We have moved our forum to GitHub Discussions. For questions about Phalcon v3/v4/v5 you can visit here and for Phalcon v6 here.

multi-module conventions for phalcon

Hi,

I am very new to phalcon. It's amazing, but I think there is a need for more conventions. So I started this project: https://cernl.com/

Please let me know what you think and please suggest changes to my approach.

edited Dec '16

It looks pretty ok for a setup with many basic sites. I think that it would be a lot easier to use if it had a simple to use Bash or PHP script that could create a "site".

I dont anticipate the multi-site setup would get a lot of use, but want to make sure I'm not setting things up in such a way that hinder its being used for a multi-site setup. I dont know how much need there would be for a script.

This would do it:

mkdir sites

cp -r my sites/mynewsite

I don't see the actual Phalcon modules.

There are no modules in cernl as of yet. There is only a lib/modules directory where they'll live. I'm undecided on whether cernl should ship with any modules or not, but it will probably ship with a basic example module whose purpose is more for documentation than actual functionality.

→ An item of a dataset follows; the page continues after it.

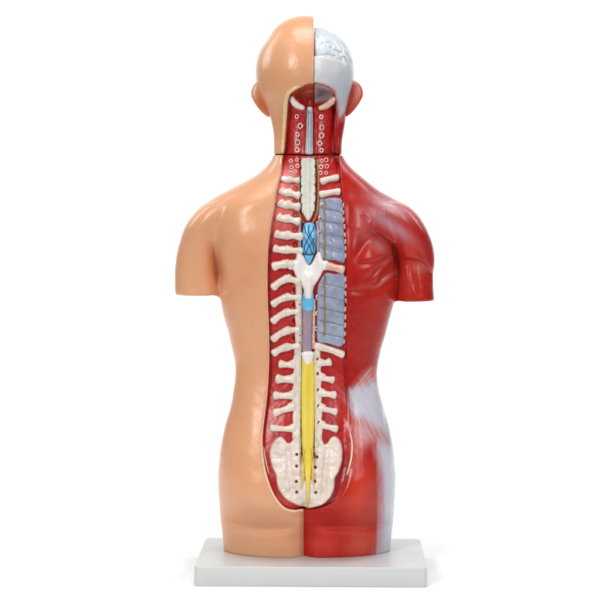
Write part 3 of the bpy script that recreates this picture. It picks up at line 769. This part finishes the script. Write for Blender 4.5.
# small bony beads along the far edge of the lung
def blobmesh(c, rx, ry, rz, ang=0, nu=12, nv=8):
    V = []; Fq = []
    a = math.radians(ang)
    for i in range(1, nv):
        t = math.pi*i/nv
        for k in range(nu):
            p = 2*math.pi*k/nu; x = rx*math.sin(t)*math.cos(p); z = rz*math.sin(t)*math.sin(p); y = ry*math.cos(t)
            V.append((c[0]+x*math.cos(a)-z*math.sin(a), c[1]-y, c[2]+x*math.sin(a)+z*math.cos(a)))
    V.append((c[0], c[1]-ry, c[2])); V.append((c[0], c[1]+ry, c[2])); T = len(V)-2; Bt = len(V)-1
    for i in range(nv-2):
        for k in range(nu): Fq.append([i*nu+k, i*nu+(k+1) % nu, (i+1)*nu+(k+1) % nu, (i+1)*nu+k])
    for k in range(nu): Fq.append([T, (k+1) % nu, k]); Fq.append([Bt, (nv-2)*nu+k, (nv-2)*nu+(k+1) % nu])
    V = np.array(V); f = Fq[0]; nn = np.cross(V[f[1]]-V[f[0]], V[f[2]]-V[f[1]])
    if np.dot(nn, V[f[0]]-np.array(c)) < 0: Fq = [q[::-1] for q in Fq]
    return V, Fq
zz = 205.0; zs = []
while zz < 346:
    if not 262 < zz < 276: zs.append(zz)
    zz += 6.4+rng.rand()*2.2
for z in zs:
    x = float(np.interp(z, [205, 230, 250, 300, 346], [343.2, 345.0, 345.8, 346.0, 345.0]))
    mkobj('rib_end', *blobmesh(place(x+0.4*rng.randn(), z, -0.6), 1.2, 1.2, 2.3+0.7*rng.rand(), 12*rng.randn()), M['ring'], p1 if z < 268 else p2)
# pale rings beside the canal
def ringmesh(px, py, r, parent, tub=0.68, sq=1.15):
    r = r*(0.78+0.4*rng.rand()); tub = tub*(0.85+0.4*rng.rand()); px += 0.5*rng.randn(); sq = 1.0+0.3*rng.rand()
    c = place(px, py, -0.5); pts = []
    n = 14; V = []; Fq = []
    for k in range(n):
        a = 2*math.pi*k/n; cx, cz = c[0]+r*math.cos(a)/sq, c[2]+r*math.sin(a)
        tt = tub*(1+0.18*rng.randn())
        for j in range(8):
            b = 2*math.pi*j/8
            V.append((cx+tt*math.cos(b)*math.cos(a), c[1]-0.6-tt*math.sin(b), cz+tt*math.cos(b)*math.sin(a)))
    for k in range(n):
        for j in range(8): Fq.append([k*8+j, k*8+(j+1) % 8, ((k+1) % n)*8+(j+1) % 8, ((k+1) % n)*8+j])
    V = np.array(V); f = Fq[2]; nn = np.cross(V[f[1]]-V[f[0]], V[f[2]]-V[f[1]])
    ctr = np.array([c[0]+r/sq, c[1]-0.6, c[2]])
    if np.dot(nn, V[f[0]]-ctr) < 0: Fq = [q[::-1] for q in Fq]
    o = mkobj('ganglion', V, Fq, M['ring'], parent)
    return o
for px, py in ((297.2, 116.5), (299, 126), (297.8, 134.5), (297.5, 142.5), (297, 150), (321.8, 117), (321.4, 127.5), (321, 135.5), (320.7, 143.5), (321, 150.5)):
    ringmesh(px, py, 2.3, head_root)
for px, py in ((291, 161), (291, 167.2), (291, 173), (296.4, 160), (296.2, 166), (296, 172), (321, 161), (320.6, 167), (320.6, 173), (326, 160), (326.6, 166.4), (326, 173)):
    ringmesh(px, py, 1.8, root, 0.58)
for px, py in ((321.6, 205), (319.8, 218), (319.6, 233), (318.6, 249), (317.2, 297), (317, 313), (316, 328.5), (315.4, 345)):
    c = place(px, py, -0.8); g_ = mkobj('ganglion', *blobmesh(c, 1.7, 1.2, 2.6, 10*rng.randn()), M['ring'], root)
    mkobj('foramen', *blobmesh(c+np.array([0.2, -1.0, 0.2]), 0.7, 0.5, 1.2), M['darkred'], g_)
for py in (304, 317, 335, 343): 
    mkobj('foramen', *blobmesh(place(299.6, py, -3.6), 0.8, 0.6, 1.3), M['darkred'], root)
for py in (359, 373.5, 390, 406, 422.5, 436):
    mkobj('foramen', *blobmesh(place(317.6+0.018*(py-359), py, -3.6), 1.2, 0.9, 1.9, 20), M['darkred'], root)

# atlas: two crescents under the skull opening
def crescent(pts, w):
    P = path(pts, -2.6, 6); t = np.linspace(0, 1, len(P)); rad = w*(0.72+0.4*np.sin(t*math.pi))
    yy = np.interp(t, [0, 1], [P[:, 1].min()-0.5, P[:, 1].min()+0.5]); P[:, 1] = np.minimum(P[:, 1], yy)
    o = mkobj('atlas_arch', *tube(P, rad*(1+0.05*rng.randn(len(P))), 12), M['bonepink'] if pts[0][0] > 310 else M['bone'], head_root)
    return o
o = crescent([(291.5, 97.5), (293.6, 102), (298, 106), (303.5, 108.3)], 3.0)
o = crescent([(319.8, 108.3), (325.5, 106.2), (330.5, 103), (333.8, 98.8)], 3.0)

# ------------------------------------------------------------ cord, sleeve, nerve bundle
def flatcord(name, pts, rads, off, mt, parent, depth=0.6, n=6):
    P = path(pts, 0 if callable(off) else off, n)
    if callable(off): P[:, 1] += np.array([off(z) for z in photo(P)[1]])
    t = np.linspace(0, 1, len(P)); r = np.interp(t, np.linspace(0, 1, len(rads)), rads)
    for _ in range(6): P[1:-1, 1] = (P[:-2, 1]+2*P[1:-1, 1]+P[2:, 1])/4
    return mkobj(name, *tube(P, r, 16, ru=r*depth), M[mt], parent), P
nc, _ = flatcord('spinal_cord', [(309.6, 108), (309.8, 118), (309.6, 130), (309.3, 142), (309.2, 152.4)], [2.6, 3.2, 3.3, 3.6, 4.2], -1.6, 'cord', head_root)
nc['label'] = 'pale blue cord running down the opened nape'
for dx in (-1.2, 1.6):
    P = path([(309.6+dx, 110), (309.5+dx, 130), (309.3+dx, 152)], -4.1, 6); mkobj('cord_vessel', *tube(P, 0.28, 6), M['lilac'], nc)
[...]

Hey check out the Phalcon Developer Tools "modules" project. You can create it with phalcon project asdf modules when you have the tools installed. I put a lot of work into that for the Phalcon Cookbook that we recently released.

Thank you! This is the kind of thing I need to look at, to see where I'm duplicating effort, and to see what is a relatively conventional way to set up a multi-module project.

I just now installed a 'modules' project with the dev tools, as you suggested. What would the upgrade routine be like in the future? Let's say a year ago I installed a project called 'asdf'. Since then some work has been done on the project and I'm now running asdf 1.3. The asdf developers just released 1.4. What will the routine be like for a site owner to upgrade from 1.3 to 1.4? Is it another dev tools command to do the upgrade?

To be as community-friendly as possible, software should (generally) require little if any other software in order to do an install. I think about it this way... what will the install instructions look like? How many steps? Will any of those steps involve installing some other software? If so, is that other software something I can reasonably expect the site owner to already have installed? For example, I do think it's somewhat fair to expect that anyone running phalcon will have the dev tools installed. However, it would be ideal if there is a drop-in installation that doesn't even require dev tools. I think about the install from the perspective of a developer who has decided to spend a half a day taking a quick look at a few PHP frameworks. What will that developer's experience be like if my framework is one of the few they look at, etc. What will their experience be like if they've never even heard of phalcon? How quickly can they get to "first base" with my framework? Etc.

And I also think about the upgrade experience, and how the upgrade instructions will appear to a developer who has no familiarity with my framework at all, and who is just taking a peek at the upgrade docs to see what the future might hold.

edited Dec '16

For an install, ideally we want people to be able to do it using tools they already have. Git, that is. Not every dev in the world uses git, but git is installed on many, many more devs' computers than phalcon dev-tools, of crs. It's fair to assume that within a matter of hours of messing with Phalcon, a developer will probably install the dev tools. But I'm thinking about devs who arent even familiar with phalcon itself. We never know how someone comes to our software, but my case is probably typical. I searched google for a particular solution. The solution I sought was a Q&A forum themed like StackExchange. That led me to an app called Phanbook, which ultimately is not a good fit for me, but it got me interested in phalcon.

A year from now, somone who knows nothing about phalcon could find my project. Theyre going to see that it requires the phalcon php extension. I want my README to say there's one pre-requirement: phalcon. I dont want to say there are two pre-requirements.

Of course, phalcon means you need PHP itself, and a web server, etc. But those are even more ubiquitous than git.

To install my framework, a dev need only clone the git project and give the web server write privs for the cache directory. Done! Well, you also have to do the typical apache/whatever stuff like edit the hosts file but that's second nature for our target audience.

To upgrade my framework, all you have to do is replace the core directory with the newly released core. Presumably with git.

I very much have the dev tools in mind when I think about how to build a good PHP framework on phalcon. The fact that its so easy to hatch a new module makes it more imperative to set up the file system in a way that easily accepts contributions... and that makes that tendency very discoverable for new users.